Francisco Casavella murió en 2008 y, desde entonces, su fama de autor maldito, premonitorio, extraño, se extendió por todo el mundo barcelonés. De hecho Silvia Sesé fue la primera que en Destino publicó esta trilogía en un solo tomo porque entendió que, en realidad, se trataba de una sola novela y que la división sólo podía entenderse como algo relacionado con cuestiones de edición. Pero ahora, con ésta de Anagrama se quiere que esa fama se esculpa en reconocimiento casi oficial. La edición contiene dos prólogos, de Miqui Otero y Carlos Zanón, y un postfacio del propio Amat. Una edición con vocación de clásico.

Libro, por otro lado, que no ha tenido nunca la unanimidad que parece desprenderse de lo anteriormente descrito. Ignacio Echevarría, por ejemplo, en su momento reseñó El idioma imposible, título del tercer volumen de El día del Watusi, formado anteriormente por Los juegos feroces y Viento y joyas. En la reseña el crítico afirma que es una novela equivocada, y que Fernando Atienza, el protagonista de la trilogía, es personaje un tanto forzado. Sobre la primera parte, cree que es lo más genuino de la narrativa de Casavella, es decir, la que mejor se atiene a la influencia de Juan Marsé, Mendoza y Manolo Vázquez Montalbán, esas descripciones de las chabolas del Monjuic, y que las virtudes de Viento y joyas, donde describe la corrupción en la época de la Transición, es farsa fallida, burla que no ofende a nadie. Del personaje de Atienza, convertido en camello de los barrios altos de la ciudad, Echevarría concluye que es sencillamente un fantoche indolente.
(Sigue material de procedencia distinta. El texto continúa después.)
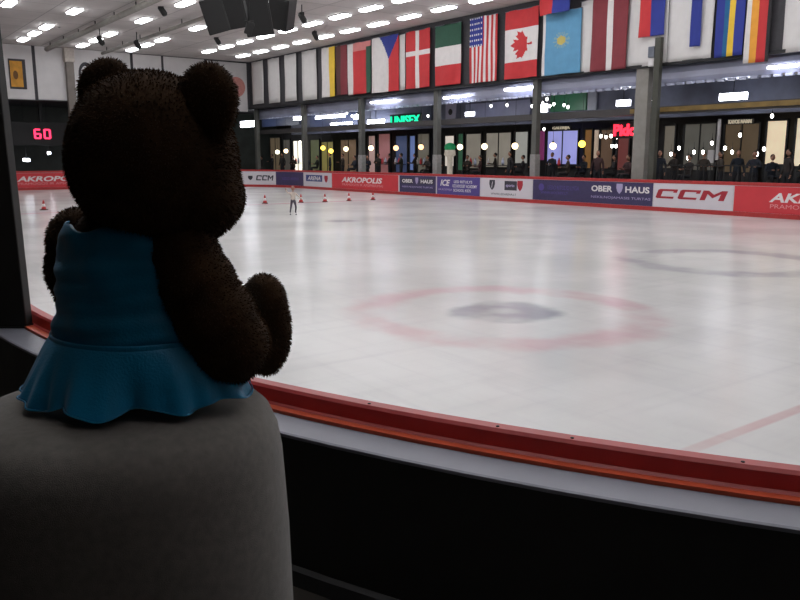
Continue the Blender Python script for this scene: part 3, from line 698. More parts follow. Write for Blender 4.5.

Valga todo esto para dar una idea de las discrepancias que esta novela tuvo en su tiempo y que, ya digo, en el ambiente literario madrileño nunca tuvo demasida fortuna, quizá porque Casavella fue visto como un autor demasiado local, cuya narrativa, al contrario que la de Marsé o la de Vázquez Montalbán, no rebasó el ámbito de lo costumbrista. A mí, que leí El triunfo, cuando se publicó por vez primera, y que parece hoy muy alejado en el tiempo, Francisco Casavella me pareció un autor bastante dotado pero con unos tics que le afeaban la escritura, lo que en realidad no significa nada: hay grandes como Balzac o Galdós acusados de descuidados. Pero nunca imaginé, incluso después de leer en su momento El día del Watusi, que este autor iba a convertirse en escritor de culto. En cierta manera hace tiempo que Casavella lo es, quizá por el retrato generacional de la Barcelona de los ochenta. Y esta actitud revela que la fama de un autor nada o poco debe a cierto canon, sino que la pervivencia obedece siempre a otras razones. La reseña que Echevarría hizo en su momento es impecable como crítica, pero ello no significa nada porque quizá se le escapase lo que de perdurable había en este autor.

La reciente edición de El día del Watusi no es sólo cuestión comercial sino que obedece a la exigencia de cierto halo que este autor nunca dejó de poseer y que su prematura muerte potenció. Ahora, que Rafael Chirbes pasa por ser gurú premonitorio de la corrupción política, hacía falta otro escritor que hubiese tocado los mismos palos incluso antes, y ahí estaba Casavella para afirmarlo. Tanto Chirbes como Casavella están muertos. Haría falta saber lo que opinarían ellos de este tipo de celebraciones. De Chirbes lo sé, de Casavella lo imagino.

1 Comment
  1. Luis says

    A mí estas santificaciones de ciertos autores me dan un cierto repelús.

    No sólo por lo que tienen de religioso (esos Grandes Genios a los que adorar) sino sobre todo porque después lees los libros y decepcionan (al menos a mí).

    Así me pasó con Bolaño («2666», sobrevalorada, y «Los detectives salvajes», aun más sobrevalorada si cabe) o con «indudables genios» estadounidenses como Paul Auster, Richard Ford o Don DeLillo.

    Mejor los clásicos, de Austen a Eça pasando por Munro. Esos nunca decepcionan.